Since Jobs died, Tim Cook’s Apple has upgraded everything, bought Beats, and launched Apple Pay, Watch, Apple Music, AirPods, and Pencil. All on an R&D budget 10 times what Jobs used to remake a few industries.
See? This is all drama I don’t need and don’t want anymore and Tim Cook could fix it fast. Launch a few new products and upgrade the product line more frequently. Yes, that might be boring, but that’s exactly what we want to prevent another outbreak of Apple fatigue.
joe says
I was worried when Steve died this would happen to Apple. The only thing that stops from jumping ship is the Mac OS and my 25 years of using Apple products. My 2012 MacBookPro is just a little slower and screen resolution just a little less the current ones. Plus I still have the MagSafe power port and HDMI built in with out a dongle. The MagSafe power port has saved my Mac many times from flying off table while plugged in.
Problem with usbC and the use of dongles is that you have to carry the darn things around with you. I usually grab the mac book and run out the door. With new ones I have grab the 2 or 3 dongles and then stick in my pocket or carry a bag, etc. All of them around $25 and are easy to loose.
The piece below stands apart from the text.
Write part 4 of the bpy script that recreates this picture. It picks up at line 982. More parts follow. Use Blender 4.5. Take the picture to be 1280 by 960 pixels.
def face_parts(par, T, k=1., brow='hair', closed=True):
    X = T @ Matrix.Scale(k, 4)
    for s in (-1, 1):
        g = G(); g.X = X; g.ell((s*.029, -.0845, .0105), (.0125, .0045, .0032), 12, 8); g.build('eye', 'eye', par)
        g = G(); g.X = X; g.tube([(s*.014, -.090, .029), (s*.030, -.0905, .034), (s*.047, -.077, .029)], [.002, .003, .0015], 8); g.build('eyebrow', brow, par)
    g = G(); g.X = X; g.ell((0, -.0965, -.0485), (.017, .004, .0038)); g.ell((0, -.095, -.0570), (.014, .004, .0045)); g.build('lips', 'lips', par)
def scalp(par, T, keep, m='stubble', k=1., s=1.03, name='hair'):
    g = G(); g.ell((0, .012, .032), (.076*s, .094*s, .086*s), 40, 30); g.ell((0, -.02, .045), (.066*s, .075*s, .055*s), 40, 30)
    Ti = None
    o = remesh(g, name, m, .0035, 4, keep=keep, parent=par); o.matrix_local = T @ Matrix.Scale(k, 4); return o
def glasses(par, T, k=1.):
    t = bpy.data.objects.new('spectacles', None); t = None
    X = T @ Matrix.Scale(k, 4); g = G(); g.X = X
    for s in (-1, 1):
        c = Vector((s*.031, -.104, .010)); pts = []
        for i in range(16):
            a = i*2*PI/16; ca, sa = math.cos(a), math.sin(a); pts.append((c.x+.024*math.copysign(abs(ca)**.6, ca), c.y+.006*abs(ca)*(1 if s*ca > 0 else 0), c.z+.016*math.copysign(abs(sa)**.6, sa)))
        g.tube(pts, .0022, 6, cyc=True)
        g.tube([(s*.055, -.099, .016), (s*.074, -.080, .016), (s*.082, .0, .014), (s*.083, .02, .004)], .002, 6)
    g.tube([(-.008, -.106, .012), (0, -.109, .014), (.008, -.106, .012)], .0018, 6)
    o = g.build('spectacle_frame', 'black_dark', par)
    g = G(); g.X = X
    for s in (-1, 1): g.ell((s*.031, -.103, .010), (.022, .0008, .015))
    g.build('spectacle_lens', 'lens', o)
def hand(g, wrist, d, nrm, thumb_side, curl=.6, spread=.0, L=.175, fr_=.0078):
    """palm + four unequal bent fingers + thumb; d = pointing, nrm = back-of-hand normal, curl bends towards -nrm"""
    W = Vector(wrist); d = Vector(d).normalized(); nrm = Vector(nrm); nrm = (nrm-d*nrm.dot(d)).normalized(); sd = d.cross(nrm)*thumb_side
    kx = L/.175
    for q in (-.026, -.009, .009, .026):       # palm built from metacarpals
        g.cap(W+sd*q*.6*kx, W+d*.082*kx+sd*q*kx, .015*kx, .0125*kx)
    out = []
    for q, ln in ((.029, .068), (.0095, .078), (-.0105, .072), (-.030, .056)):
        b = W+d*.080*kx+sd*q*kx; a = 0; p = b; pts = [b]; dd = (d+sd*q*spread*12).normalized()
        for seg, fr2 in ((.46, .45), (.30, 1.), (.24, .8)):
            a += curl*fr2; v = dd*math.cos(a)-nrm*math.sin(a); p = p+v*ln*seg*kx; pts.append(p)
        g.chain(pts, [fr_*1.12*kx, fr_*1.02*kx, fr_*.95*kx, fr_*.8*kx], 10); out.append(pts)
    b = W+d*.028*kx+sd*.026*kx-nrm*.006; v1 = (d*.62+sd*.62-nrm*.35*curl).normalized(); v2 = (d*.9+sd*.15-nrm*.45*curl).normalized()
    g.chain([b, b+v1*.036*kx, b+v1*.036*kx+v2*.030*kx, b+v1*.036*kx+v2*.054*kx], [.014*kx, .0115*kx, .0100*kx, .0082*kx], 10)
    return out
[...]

Someone should start a petition about lack of upgrades on the net to get Apples attention.
gberger says
For me, the essential part of an iPhone is – The Phone.
Boring to others, it’s a lifeline for many us who live in areas not supplied with the wired POTS.
I just wish Apple would spend a few R&D dollars to get the best possible receive and transmit capability in the “one bar” and “two bar”cell coverage locations.
With more homes dropping wire and converting to wireless, the Phone part of iPhone should be an R&D priority. A Wonderful camera and increased computing power won’t help when a 911 call has to get through.